If there is to be a deal, Saudi Arabia and its close allies Kuwait and possibly the UAE will have to do almost all the freezing and cutting, while other OPEC and non-OPEC countries will be free to produce as much as they are able.

Saudi burden

The result is familiar to anyone who has followed OPEC history (“OPEC and other commodity cartels: a comparison” Alhajji and Huettner, 2000).

Saudi Arabia and its allies shouldered most of the production cuts in 1983/86, 1999 and 2009, with only symbolic cuts by other OPEC and non-OPEC countries.

The 1999 agreement between OPEC and certain non-OPEC countries is often cited as a prime example of cooperative cuts to push prices higher. The real story is different.

“The only country that reduced production voluntarily … is Saudi Arabia, with marginal help from Kuwait and the UAE, while all other oil producing countries were forced to reduce their production because of technical, political, or natural factors,” Alhajji and Huettner wrote shortly afterwards.

Commentators have often mistakenly assigned the market power of Saudi Arabia and its allies to OPEC as a whole.
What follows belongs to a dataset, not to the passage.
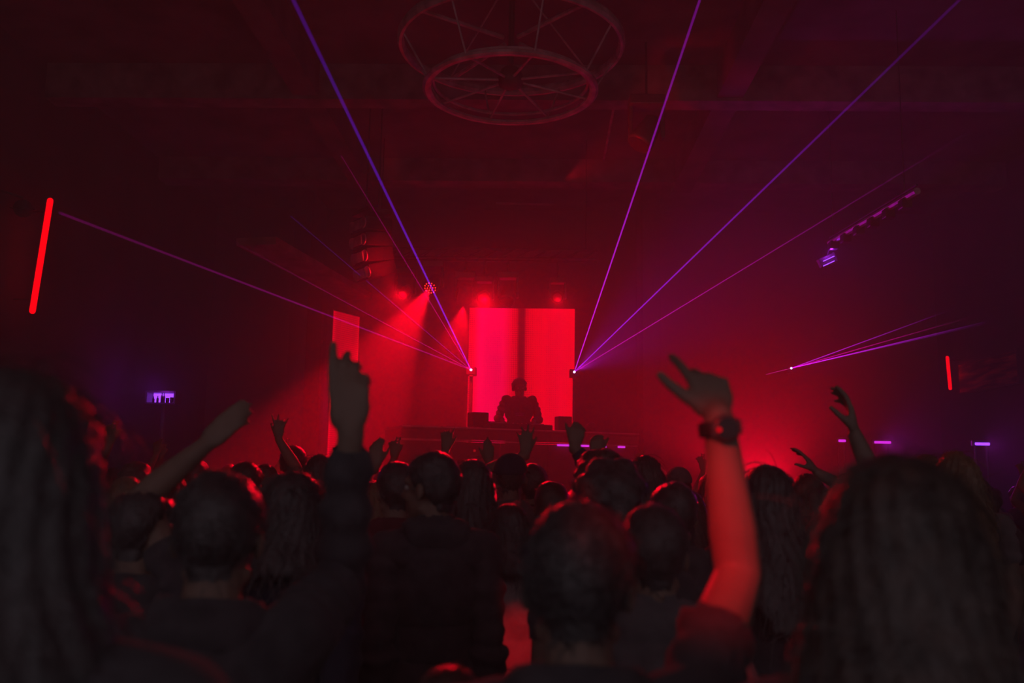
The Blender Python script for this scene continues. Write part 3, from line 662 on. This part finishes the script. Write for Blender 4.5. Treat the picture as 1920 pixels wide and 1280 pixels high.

“Recent developments are best explained by the continuing dominant producer role of Saudi Arabia, capacity limitations in several OPEC and non-OPEC countries, and not by OPEC maturing into a successful cartel,” according to Alhajji and Huettner.

Much of the commentary about OPEC and output agreements tends to obsess about personalities and the negotiating process.

In practice, Saudi Arabia and other members of the organisation face structural constraints which dictate their strategy and choices that have not changed much over the last four decades.

The difficult strategic choice confronting Saudi Arabia’s current rulers (how much production to sacrifice in exchange for higher prices while risking growth in rival supplies) is the same as it has been since the 1980s.

Swinging again

Between 2014 and June 2016, Saudi policymakers insisted the kingdom would not reprise its swing producer role and reduce its own output unless other OPEC and non-OPEC producers joined the cutbacks.

But faced with continued low prices and a deteriorating budget situation, the kingdom has found itself in a familiar predicament, contemplating limits on its own output while other countries pump as much as they can.

Saudi Arabia, alone among the oil-producing countries, has always had an effective choice between maximising output and seeking higher prices.

After pursuing an output-based strategy between 2014 and June 2016, the kingdom now appears to shifting towards a price-based strategy. But it will likely have to pursue that strategy on its own.

The kingdom’s readiness to pursue significant output restraint, as opposed to simply reversing its normal summer production surge, remains untested.

Iraq, Iran and Russia all aim to increase their output in 2017, and higher oil prices are triggering an increase in shale drilling in the United States.

The kingdom seems to be gambling that if it restrains its own production, other countries will struggle to increase their own output for technical, commercial and political reasons.

Saudi Arabia will have to practice production restraint alone, with limited support from Kuwait and the UAE, and risk giving up some market share to achieve an improvement in prices.

In the circumstances, many traders are sceptical about whether the kingdom can engineer a large and sustained price rise.

With shale firms ramping up their drilling programmes, there is plenty of scepticism about how far prices can rise before shale output starts increasing again significantly.